● WRITTEN TASK: Write out exactly the lines below that run from the one containing "Keep writing the" through the one containing "4.9, 8.2, 8)", both included, with no other lines.

[START]

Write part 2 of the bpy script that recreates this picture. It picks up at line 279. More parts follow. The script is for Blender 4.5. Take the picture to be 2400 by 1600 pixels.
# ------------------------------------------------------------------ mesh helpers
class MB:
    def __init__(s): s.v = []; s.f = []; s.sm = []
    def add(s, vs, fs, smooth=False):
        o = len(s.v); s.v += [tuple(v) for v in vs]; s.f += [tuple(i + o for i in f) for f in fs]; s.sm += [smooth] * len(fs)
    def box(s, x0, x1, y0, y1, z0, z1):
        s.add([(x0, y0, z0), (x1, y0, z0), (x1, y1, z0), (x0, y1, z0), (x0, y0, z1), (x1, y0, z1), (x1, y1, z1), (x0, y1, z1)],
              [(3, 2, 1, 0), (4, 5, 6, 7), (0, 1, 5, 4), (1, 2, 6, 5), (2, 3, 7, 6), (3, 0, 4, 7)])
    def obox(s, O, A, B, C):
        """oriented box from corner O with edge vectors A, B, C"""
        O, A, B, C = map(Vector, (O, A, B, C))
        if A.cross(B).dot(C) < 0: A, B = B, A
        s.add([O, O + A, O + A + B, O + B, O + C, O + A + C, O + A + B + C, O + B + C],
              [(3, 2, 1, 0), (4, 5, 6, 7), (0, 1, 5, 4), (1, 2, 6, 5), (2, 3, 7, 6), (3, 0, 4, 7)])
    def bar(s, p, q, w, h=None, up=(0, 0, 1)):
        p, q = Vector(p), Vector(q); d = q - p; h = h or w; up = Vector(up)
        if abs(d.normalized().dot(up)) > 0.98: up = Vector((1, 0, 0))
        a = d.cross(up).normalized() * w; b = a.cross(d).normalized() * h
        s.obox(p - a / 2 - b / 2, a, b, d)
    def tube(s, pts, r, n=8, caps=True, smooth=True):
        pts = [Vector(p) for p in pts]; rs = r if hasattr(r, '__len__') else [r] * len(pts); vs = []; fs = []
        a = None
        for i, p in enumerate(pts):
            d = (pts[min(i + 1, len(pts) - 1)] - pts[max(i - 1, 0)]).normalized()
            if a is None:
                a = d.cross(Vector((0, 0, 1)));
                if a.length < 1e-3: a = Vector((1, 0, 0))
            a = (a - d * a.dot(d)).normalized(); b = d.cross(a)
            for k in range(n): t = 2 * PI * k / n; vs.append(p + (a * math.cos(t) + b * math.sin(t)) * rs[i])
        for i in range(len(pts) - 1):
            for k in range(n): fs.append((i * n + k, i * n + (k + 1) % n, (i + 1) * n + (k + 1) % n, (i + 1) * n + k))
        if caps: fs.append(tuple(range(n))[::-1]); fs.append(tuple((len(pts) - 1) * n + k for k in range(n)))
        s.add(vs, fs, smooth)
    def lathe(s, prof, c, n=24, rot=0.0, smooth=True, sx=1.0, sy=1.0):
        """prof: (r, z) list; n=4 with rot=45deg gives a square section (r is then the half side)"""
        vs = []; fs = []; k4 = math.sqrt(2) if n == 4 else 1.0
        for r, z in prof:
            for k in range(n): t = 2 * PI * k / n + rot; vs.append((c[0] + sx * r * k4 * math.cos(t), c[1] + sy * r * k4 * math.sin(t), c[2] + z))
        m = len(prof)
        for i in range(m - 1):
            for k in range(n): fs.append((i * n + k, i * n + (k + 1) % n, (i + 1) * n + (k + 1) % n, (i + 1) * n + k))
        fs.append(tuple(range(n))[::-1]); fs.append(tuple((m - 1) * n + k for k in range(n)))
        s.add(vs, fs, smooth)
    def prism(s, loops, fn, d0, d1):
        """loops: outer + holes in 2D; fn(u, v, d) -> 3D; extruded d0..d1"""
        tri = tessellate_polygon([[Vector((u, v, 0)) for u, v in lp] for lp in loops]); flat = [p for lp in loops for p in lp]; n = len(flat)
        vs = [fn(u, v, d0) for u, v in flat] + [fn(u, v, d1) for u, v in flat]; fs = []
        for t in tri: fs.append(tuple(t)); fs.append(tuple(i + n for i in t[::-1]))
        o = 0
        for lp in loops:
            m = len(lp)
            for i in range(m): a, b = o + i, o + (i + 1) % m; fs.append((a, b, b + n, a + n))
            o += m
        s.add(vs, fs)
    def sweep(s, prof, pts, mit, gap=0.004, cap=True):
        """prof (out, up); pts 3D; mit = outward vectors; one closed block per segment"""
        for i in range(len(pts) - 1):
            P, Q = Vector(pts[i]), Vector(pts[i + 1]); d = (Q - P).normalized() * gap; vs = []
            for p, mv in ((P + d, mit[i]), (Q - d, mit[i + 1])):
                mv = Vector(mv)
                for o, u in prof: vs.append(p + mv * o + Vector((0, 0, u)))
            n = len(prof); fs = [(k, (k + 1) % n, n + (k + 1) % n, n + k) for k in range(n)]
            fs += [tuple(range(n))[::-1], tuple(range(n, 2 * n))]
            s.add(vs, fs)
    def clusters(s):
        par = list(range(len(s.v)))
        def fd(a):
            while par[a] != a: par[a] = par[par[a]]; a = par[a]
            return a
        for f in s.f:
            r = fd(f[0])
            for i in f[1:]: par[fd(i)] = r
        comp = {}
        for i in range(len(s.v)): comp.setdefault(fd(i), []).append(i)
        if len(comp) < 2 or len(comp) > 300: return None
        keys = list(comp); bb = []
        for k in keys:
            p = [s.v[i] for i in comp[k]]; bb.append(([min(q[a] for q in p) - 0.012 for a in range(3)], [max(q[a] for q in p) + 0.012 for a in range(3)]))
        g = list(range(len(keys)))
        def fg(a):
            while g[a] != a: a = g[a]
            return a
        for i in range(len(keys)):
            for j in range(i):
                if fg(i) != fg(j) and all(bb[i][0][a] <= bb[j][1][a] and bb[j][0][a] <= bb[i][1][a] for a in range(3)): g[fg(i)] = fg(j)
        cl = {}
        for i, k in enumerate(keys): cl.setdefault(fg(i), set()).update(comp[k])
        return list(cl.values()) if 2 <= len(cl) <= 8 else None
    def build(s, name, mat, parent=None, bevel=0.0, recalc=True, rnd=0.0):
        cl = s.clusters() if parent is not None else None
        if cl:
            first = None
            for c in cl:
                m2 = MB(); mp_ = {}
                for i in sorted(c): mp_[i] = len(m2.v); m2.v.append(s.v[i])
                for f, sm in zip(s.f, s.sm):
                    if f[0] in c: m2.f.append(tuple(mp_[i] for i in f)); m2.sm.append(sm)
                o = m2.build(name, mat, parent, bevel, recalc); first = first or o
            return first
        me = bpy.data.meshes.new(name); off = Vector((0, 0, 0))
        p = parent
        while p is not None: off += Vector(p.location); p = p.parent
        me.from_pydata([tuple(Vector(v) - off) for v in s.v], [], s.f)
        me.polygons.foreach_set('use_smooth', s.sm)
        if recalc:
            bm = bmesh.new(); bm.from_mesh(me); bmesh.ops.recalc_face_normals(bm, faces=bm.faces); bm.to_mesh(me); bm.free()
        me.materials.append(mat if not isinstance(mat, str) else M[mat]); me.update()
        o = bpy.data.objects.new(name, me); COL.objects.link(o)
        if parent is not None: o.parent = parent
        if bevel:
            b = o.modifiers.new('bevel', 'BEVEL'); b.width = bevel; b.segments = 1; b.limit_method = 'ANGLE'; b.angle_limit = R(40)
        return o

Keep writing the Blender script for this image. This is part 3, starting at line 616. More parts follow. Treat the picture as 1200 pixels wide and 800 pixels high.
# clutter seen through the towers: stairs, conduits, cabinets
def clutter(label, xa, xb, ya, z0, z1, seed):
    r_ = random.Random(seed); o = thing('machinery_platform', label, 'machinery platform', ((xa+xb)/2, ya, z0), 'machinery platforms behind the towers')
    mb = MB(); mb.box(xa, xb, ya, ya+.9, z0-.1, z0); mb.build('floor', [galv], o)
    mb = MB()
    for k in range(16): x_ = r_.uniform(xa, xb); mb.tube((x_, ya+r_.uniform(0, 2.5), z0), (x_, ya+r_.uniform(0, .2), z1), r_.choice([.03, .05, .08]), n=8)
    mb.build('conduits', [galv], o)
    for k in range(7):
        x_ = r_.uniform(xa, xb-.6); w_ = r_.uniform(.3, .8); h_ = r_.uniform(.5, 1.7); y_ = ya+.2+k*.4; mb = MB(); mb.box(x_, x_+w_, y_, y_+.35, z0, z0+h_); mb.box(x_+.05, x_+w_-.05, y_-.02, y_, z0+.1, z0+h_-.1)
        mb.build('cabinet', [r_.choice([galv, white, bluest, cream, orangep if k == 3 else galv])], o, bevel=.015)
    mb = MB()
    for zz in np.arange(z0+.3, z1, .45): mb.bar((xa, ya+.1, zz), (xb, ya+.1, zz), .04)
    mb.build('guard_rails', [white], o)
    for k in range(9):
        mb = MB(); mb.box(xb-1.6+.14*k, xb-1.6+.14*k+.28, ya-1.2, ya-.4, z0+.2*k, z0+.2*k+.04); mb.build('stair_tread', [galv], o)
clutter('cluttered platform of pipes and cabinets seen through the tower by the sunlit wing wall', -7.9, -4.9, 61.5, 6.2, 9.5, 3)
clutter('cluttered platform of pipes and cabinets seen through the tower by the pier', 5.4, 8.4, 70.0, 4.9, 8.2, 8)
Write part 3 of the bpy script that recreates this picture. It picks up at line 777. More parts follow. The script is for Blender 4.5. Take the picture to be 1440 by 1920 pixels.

[END]

● RESPONSE TO THE EXERCISE:
Keep writing the Blender script for this image. This is part 3, starting at line 616. More parts follow. Treat the picture as 1200 pixels wide and 800 pixels high.
# clutter seen through the towers: stairs, conduits, cabinets
def clutter(label, xa, xb, ya, z0, z1, seed):
    r_ = random.Random(seed); o = thing('machinery_platform', label, 'machinery platform', ((xa+xb)/2, ya, z0), 'machinery platforms behind the towers')
    mb = MB(); mb.box(xa, xb, ya, ya+.9, z0-.1, z0); mb.build('floor', [galv], o)
    mb = MB()
    for k in range(16): x_ = r_.uniform(xa, xb); mb.tube((x_, ya+r_.uniform(0, 2.5), z0), (x_, ya+r_.uniform(0, .2), z1), r_.choice([.03, .05, .08]), n=8)
    mb.build('conduits', [galv], o)
    for k in range(7):
        x_ = r_.uniform(xa, xb-.6); w_ = r_.uniform(.3, .8); h_ = r_.uniform(.5, 1.7); y_ = ya+.2+k*.4; mb = MB(); mb.box(x_, x_+w_, y_, y_+.35, z0, z0+h_); mb.box(x_+.05, x_+w_-.05, y_-.02, y_, z0+.1, z0+h_-.1)
        mb.build('cabinet', [r_.choice([galv, white, bluest, cream, orangep if k == 3 else galv])], o, bevel=.015)
    mb = MB()
    for zz in np.arange(z0+.3, z1, .45): mb.bar((xa, ya+.1, zz), (xb, ya+.1, zz), .04)
    mb.build('guard_rails', [white], o)
    for k in range(9):
        mb = MB(); mb.box(xb-1.6+.14*k, xb-1.6+.14*k+.28, ya-1.2, ya-.4, z0+.2*k, z0+.2*k+.04); mb.build('stair_tread', [galv], o)
clutter('cluttered platform of pipes and cabinets seen through the tower by the sunlit wing wall', -7.9, -4.9, 61.5, 6.2, 9.5, 3)
clutter('cluttered platform of pipes and cabinets seen through the tower by the pier', 5.4, 8.4, 70.0, 4.9, 8.2, 8)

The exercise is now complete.